In the weeks since Gov. Scott Walker (R) abandoned his bid for a presidency, the Republicans who help him run Wisconsin have been on a tear. Thanks to creative post-2010 redistricting and a strong 2014 election win, Republicans control enough of the legislature in Madison to push through legislation that had been stymied by dissent — or negative media attention.

Yesterday, the minority Democrats boycotted a vote on some of that legislation, a bill that would end some campaign contribution limits and allow candidates to coordinate with "issue" organizations. The caps on individual donations to state legislative and constitutional offices would be doubled; unlimited funds would be allowed to flow to campaign committees, even if the money came from the candidates themselves.

Democrats, who have fought in vain to slow down conservative legislation in the past, were shocked at the speed of this bill. "It was always moving, but it kind of hit an oil slick this month," state Rep.

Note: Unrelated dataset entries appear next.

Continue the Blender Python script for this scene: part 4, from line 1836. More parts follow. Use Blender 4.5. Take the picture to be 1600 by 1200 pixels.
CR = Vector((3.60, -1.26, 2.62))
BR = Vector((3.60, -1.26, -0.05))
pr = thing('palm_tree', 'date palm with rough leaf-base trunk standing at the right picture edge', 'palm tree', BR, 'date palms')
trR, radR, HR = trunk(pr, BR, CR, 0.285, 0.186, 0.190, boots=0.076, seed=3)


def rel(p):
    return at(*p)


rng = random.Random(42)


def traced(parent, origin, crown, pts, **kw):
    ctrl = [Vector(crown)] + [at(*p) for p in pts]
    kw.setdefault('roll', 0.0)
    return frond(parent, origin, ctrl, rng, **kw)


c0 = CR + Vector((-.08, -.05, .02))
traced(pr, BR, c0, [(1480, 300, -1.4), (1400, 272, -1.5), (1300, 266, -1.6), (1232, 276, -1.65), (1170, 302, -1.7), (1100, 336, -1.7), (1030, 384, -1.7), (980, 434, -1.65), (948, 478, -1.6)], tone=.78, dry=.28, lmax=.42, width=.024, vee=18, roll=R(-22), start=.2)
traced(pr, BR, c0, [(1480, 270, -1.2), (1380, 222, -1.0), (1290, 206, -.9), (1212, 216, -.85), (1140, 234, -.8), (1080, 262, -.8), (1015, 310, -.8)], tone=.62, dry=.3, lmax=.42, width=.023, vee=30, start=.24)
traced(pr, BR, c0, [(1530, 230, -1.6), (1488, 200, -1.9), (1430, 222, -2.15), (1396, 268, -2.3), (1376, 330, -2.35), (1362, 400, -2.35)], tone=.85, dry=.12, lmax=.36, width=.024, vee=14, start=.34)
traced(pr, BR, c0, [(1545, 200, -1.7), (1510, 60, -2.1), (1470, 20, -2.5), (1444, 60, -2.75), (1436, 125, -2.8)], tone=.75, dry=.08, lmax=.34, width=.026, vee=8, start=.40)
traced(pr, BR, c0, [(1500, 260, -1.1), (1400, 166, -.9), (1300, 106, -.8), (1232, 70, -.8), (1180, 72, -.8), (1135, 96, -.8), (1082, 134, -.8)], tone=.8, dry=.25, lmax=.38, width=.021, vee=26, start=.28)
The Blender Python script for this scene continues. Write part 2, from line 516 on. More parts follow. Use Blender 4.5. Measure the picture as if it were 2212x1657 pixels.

Mandela Barnes said in an interview. "It sped up and got out of control."

This bill is moving in tandem with similarly unstoppable efforts to change the Government Accountability Board from a nonpartisan watchdog to a bipartisan one, and to reform the sort of "John Doe" investigations that dogged Walker before and during his presidential bid. Wisconsin Republicans have said that GAB reform is necessary; Assembly Speaker Robin Vos called it a "failed experiment,"  saying it allowed purportedly nonpartisan officials to work against enemies.

"We thought it could potentially take partisanship and politics out of the process," Vos said in a TV interview. "We took out a piece of human nature, that everyone has a partisan leaning."

But as Common Cause Wisconsin's Jay Heck has pointed out, the Republican replacement for the GAB — two panels, split evenly between Republicans and Democrats — mirrors the structure of the Federal Election Commission, whose toothlessness has effectively rendered it irrelevant.

The campaign money reforms have spurred more Democratic angst, best captured by the reporting of the Madison Capital Times's Jessie Opoien. Republicans have defended the unshackling of "issue" groups by describing them as some kind of force bigger than politics.

"We’re following the lead of the courts, and we are respecting the First Amendment," Vos told reporters this week. "I think one of the things we need in society is more discussion of issues and less discussion of elections. This is exactly what it’s about."

Ironically, it was a Wisconsin issue group that inspired some of the past decade's most consequential legal changes to campaign finance law. Wisconsin Right to Life wanted to run election-year commercials that urged then-Sen. Russ Feingold (D) — who is running next year for his old seat — to stop filibustering conservative justices. When the group was blocked by a TV station, it sued. It eventually won at the Supreme Court, with Chief Justice John Roberts writing the decision that exempted issue groups from Feingold's own campaign finance reform regulations.

Democrats, who have no tools available to slow down the legislation, are left arguing that the state does not want it. Barnes, who hopes to amend the changes to delay their implementation past 2016, pointed to the 59 Wisconsin towns that have already passed non-binding referenda against the Supreme Court's landmark Citizens United decision.

"I’ve talked to Republicans who have heartburn about the bill," Barnes said. "But are they gonna vote against it? I don’t think so. The 2016 cycle is going to be a presidential election, and Democrats have traditional outperformed in cycles like that. Governor Walker's approval rating has fallen below 40 percent, and Republicans are going to be tied to him. Is that why we're seeing these bills now? To me, that seems like a conflict of interest."